Hurdles remain in forging a united anti-Musharraf front
LAHORE, PAKISTAN — Leaders of this country’s political opposition began taking the first steps Wednesday toward uniting against President Pervez Musharraf, who is facing widespread dissent after more than a week of emergency rule.
But the difficulties of overcoming internal divisions and the constraints of de facto martial law were quickly made clear with the arrest of one of Pakistan’s most famous figures, cricketer-turned-politician Imran Khan, at an anti-Musharraf student rally here that broke into factional fighting.
Pakistani opposition leaders are navigating a new political landscape after former Prime Minister Benazir Bhutto’s announcement Tuesday that she would not proceed with power-sharing talks with Musharraf.
Bhutto spent Wednesday contacting other parties “to try and forge a consensus on the minimal agenda of getting democracy restored and the people’s rights reinstated,” said Latif Khosa, a lawmaker with her Pakistan People’s Party. “Hopefully very soon there could be possibly a united national consensus.”
The former premier has been holed up with her aides in Khosa’s home in Lahore since Monday night. Rifle-wielding police served her with a seven-day detention order early Tuesday to prevent her from leading an anti-Musharraf motorcade from this eastern city to the Pakistani capital, Islamabad.
The challenge now is to stitch together an alliance of parties more accustomed to squabbling. Hostility toward Musharraf’s regime may be a common denominator, but the factions are a mixed lot, including both secular and religious groups, with leaders whose power bases are in different parts of the country.
Khosa said that Bhutto, previously a polarizing figure, had reached out to parties of all stripes, including an Islamist group whose ideology is in many ways antithetical to her more secular, pro-Western orientation.
A significant boost to her effort to form a united anti-Musharraf front came in positive comments from a longtime foe, former Prime Minister Nawaz Sharif.
“We are ready to set aside our differences with the People’s Party,” Sharif told Reuters news agency by telephone from Saudi Arabia, where he has lived in exile since Musharraf overthrew him in a military coup in 1999.
Musharraf declared a national state of emergency Nov. 3, assuming broad powers he said were necessary to suppress an insurgency along Pakistan’s borders, where Taliban and Al Qaeda sympathizers are known to operate.
But most of his security forces’ efforts since then have been focused on rounding up thousands of his critics, including lawyers, human rights activists and opposition party workers. Basic constitutional rights have been shelved, and media freedoms have been curtailed. Independent-minded judges in the Supreme Court have been replaced.
Over the weekend, under heavy pressure from the West, including Washington, which regards him as a key ally in its war on terrorism, Musharraf said he would hold parliamentary elections on schedule in early January.

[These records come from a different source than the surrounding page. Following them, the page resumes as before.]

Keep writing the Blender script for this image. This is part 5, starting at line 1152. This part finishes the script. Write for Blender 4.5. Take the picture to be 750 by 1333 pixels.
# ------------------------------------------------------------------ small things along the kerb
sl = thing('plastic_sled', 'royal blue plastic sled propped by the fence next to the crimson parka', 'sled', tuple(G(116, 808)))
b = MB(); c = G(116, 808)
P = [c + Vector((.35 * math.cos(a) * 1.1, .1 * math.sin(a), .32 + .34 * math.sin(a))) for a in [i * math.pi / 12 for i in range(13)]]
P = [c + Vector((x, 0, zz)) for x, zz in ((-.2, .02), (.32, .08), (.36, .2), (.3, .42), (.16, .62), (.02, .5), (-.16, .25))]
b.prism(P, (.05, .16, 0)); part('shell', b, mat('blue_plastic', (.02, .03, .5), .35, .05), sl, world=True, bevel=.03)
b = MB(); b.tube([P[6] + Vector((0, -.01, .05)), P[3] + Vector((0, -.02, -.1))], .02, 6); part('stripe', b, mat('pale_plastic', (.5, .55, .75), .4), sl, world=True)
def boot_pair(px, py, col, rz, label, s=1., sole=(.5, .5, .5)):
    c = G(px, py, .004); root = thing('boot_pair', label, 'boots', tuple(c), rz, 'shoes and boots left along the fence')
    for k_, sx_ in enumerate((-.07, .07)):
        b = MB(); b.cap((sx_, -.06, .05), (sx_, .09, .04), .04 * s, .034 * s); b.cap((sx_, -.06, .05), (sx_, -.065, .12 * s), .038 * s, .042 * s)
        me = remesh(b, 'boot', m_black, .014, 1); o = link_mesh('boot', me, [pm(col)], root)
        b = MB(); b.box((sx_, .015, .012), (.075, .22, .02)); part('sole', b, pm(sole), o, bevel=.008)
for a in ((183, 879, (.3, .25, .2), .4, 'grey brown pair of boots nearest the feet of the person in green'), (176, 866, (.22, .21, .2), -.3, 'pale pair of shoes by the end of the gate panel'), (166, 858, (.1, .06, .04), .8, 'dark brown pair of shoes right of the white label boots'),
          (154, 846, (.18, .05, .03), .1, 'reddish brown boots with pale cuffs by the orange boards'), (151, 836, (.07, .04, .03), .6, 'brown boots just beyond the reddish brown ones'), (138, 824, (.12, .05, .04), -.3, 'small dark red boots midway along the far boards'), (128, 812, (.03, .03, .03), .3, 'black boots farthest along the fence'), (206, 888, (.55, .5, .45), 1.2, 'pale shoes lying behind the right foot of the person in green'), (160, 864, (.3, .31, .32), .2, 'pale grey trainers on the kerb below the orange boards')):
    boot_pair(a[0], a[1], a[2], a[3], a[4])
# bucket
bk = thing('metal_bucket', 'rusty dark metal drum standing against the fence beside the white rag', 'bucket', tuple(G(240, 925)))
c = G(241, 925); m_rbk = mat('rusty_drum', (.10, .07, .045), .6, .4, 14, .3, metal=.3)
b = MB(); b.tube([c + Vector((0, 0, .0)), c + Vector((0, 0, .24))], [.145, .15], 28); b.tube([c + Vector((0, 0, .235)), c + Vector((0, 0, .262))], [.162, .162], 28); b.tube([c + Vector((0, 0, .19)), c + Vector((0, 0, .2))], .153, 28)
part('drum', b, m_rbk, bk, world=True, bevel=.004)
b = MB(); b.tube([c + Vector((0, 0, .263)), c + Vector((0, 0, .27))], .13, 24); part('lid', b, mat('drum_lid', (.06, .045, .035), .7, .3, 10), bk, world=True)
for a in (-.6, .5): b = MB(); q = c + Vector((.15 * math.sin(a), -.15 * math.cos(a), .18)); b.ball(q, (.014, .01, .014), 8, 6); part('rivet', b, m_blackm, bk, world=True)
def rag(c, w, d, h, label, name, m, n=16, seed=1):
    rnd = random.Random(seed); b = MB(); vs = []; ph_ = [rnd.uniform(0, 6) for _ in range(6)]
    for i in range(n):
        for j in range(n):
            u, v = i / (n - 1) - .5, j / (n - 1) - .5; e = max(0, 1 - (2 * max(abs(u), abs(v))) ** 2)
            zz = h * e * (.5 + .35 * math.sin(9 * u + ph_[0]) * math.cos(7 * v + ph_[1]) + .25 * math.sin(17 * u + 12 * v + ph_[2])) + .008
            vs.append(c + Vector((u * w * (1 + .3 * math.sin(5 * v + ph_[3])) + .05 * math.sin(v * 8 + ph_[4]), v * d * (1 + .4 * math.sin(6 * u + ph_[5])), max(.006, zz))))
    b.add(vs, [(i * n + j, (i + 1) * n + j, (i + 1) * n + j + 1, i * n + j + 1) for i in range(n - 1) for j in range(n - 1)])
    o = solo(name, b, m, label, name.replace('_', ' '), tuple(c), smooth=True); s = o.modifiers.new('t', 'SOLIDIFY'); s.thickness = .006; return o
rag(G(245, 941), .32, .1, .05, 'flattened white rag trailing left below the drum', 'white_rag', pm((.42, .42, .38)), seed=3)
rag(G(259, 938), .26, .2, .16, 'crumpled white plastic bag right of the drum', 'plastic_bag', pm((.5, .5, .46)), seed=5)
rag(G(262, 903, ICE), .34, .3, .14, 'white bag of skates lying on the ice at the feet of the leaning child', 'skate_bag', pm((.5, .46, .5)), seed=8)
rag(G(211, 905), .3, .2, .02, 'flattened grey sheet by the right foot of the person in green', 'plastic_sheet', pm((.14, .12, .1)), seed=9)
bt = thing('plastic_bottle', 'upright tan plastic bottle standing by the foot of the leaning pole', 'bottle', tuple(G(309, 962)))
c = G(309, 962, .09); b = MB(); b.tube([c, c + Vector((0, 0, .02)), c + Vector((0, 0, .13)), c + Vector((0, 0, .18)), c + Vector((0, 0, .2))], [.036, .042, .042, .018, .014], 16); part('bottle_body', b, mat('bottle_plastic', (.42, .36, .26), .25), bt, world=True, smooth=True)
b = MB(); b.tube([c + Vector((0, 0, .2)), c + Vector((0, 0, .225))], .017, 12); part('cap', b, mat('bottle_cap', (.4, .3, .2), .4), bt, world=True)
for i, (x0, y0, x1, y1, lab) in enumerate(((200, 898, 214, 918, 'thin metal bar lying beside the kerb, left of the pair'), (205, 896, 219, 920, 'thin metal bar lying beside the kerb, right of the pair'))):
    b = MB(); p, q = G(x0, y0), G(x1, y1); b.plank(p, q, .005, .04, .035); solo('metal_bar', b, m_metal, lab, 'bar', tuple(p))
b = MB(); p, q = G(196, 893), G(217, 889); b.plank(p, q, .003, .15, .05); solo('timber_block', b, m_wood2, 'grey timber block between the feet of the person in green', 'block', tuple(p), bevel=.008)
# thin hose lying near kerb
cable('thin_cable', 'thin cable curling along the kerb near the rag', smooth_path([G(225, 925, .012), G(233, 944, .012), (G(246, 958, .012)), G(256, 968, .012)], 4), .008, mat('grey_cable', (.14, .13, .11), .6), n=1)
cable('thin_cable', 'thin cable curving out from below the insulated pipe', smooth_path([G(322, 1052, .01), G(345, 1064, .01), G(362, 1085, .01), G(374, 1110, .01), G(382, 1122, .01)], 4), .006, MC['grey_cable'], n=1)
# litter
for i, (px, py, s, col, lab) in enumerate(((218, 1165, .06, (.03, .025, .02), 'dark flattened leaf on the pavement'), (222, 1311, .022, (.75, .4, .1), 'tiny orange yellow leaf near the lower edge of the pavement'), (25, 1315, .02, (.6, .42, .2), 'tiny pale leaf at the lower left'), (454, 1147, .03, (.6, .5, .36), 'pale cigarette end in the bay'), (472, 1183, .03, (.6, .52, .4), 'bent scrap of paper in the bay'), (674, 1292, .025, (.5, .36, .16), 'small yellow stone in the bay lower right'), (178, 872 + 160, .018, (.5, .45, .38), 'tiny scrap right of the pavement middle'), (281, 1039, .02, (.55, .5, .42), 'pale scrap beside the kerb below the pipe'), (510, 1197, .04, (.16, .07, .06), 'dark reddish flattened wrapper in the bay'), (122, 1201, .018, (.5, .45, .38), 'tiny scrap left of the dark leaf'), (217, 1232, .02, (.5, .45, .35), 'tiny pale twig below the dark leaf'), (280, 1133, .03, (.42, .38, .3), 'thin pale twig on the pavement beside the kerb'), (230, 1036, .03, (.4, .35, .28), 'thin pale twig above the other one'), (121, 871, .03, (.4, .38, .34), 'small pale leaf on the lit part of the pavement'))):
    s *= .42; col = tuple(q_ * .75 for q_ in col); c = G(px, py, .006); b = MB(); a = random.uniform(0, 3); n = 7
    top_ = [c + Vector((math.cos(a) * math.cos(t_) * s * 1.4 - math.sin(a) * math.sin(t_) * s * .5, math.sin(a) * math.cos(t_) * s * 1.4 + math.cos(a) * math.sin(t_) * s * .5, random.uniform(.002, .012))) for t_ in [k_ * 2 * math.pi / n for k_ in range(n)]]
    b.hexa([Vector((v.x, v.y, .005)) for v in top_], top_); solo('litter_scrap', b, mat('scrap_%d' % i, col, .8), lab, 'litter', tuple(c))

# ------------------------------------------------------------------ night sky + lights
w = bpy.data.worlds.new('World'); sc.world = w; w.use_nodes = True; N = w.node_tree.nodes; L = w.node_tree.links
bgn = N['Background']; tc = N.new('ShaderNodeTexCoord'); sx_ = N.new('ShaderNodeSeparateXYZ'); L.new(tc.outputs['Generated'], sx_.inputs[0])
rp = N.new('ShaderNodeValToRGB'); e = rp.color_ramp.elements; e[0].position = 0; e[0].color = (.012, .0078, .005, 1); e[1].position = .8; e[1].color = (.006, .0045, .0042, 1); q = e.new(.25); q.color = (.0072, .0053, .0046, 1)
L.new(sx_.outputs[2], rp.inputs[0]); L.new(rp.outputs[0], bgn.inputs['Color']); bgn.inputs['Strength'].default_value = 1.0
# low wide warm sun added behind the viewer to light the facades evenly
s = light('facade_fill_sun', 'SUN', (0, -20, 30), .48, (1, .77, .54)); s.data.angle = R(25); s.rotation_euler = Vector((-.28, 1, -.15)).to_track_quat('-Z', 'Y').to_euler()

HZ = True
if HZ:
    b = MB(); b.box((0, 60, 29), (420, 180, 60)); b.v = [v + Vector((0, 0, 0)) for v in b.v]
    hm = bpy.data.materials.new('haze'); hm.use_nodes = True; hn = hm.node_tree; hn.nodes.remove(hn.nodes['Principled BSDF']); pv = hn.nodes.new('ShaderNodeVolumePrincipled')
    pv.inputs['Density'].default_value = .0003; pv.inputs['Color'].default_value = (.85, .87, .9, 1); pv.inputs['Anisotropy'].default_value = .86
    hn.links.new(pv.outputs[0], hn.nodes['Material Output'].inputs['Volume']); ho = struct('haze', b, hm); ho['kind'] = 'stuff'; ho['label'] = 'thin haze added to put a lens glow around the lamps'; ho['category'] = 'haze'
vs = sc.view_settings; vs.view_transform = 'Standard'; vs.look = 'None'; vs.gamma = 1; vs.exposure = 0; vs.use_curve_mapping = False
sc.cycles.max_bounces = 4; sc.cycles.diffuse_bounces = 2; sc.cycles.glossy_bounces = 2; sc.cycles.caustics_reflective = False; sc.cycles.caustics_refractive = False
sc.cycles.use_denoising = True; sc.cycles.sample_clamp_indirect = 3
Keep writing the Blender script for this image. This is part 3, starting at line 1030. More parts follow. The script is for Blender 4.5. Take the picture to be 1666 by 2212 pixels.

The task of cobbling together an opposition alliance is a daunting one, as illustrated Wednesday by the arrest of Khan, the former cricket star.
Khan, a persistent Musharraf critic, was greeted like a pop star when he arrived on the campus of the University of the Punjab, where about 200 students were demonstrating against the government. Khan, 54, is widely admired by young people as a legendary athlete and philanthropist, if not for his recent foray into politics as head of the Movement for Justice party.
Within minutes, what had begun as a relatively unified anti-Musharraf protest turned into an ugly face-off between factions.
Khan was shanghaied by members of the student wing of the hard-line Muslim Jamaat-i-Islami party, who muscled him into a physics department building and locked him in. The Jamaat-i-Islami followers, who chanted, “God is great” and “God save this country,” said they objected to the presence on campus of an overtly political leader, who also happens to be relatively secular.
When Khan, flashing victory signs, was bundled into a white university van about an hour later, scuffles broke out between his supporters and Jamaat-i-Islami followers. At the university gate, the radical students handed Khan over to the police, from whom he had been hiding since the first night of the emergency.
Saif Niazi, an official with the Movement for Justice, said Khan was formally arrested and charged under Pakistan’s anti-terrorism law. His offense has not been specified.
Party officials said the group that helped corral Khan on campus may have included not just Islamist students but plainclothes members of Pakistan’s intelligence agencies, sent by Musharraf to sow discord among his opponents.
“He has been successful in dividing and ruling,” said Talat Naqvi, of the women’s wing of Khan’s party. But, echoing similar comments from Bhutto and other opposition leaders, Naqvi said that “this is the time we can unite.”
The U.S. State Department’s No. 2 official, John D. Negroponte, is due to arrive Friday for talks with Musharraf. He is expected to urge the general to end the state of emergency so that free and fair elections can take place.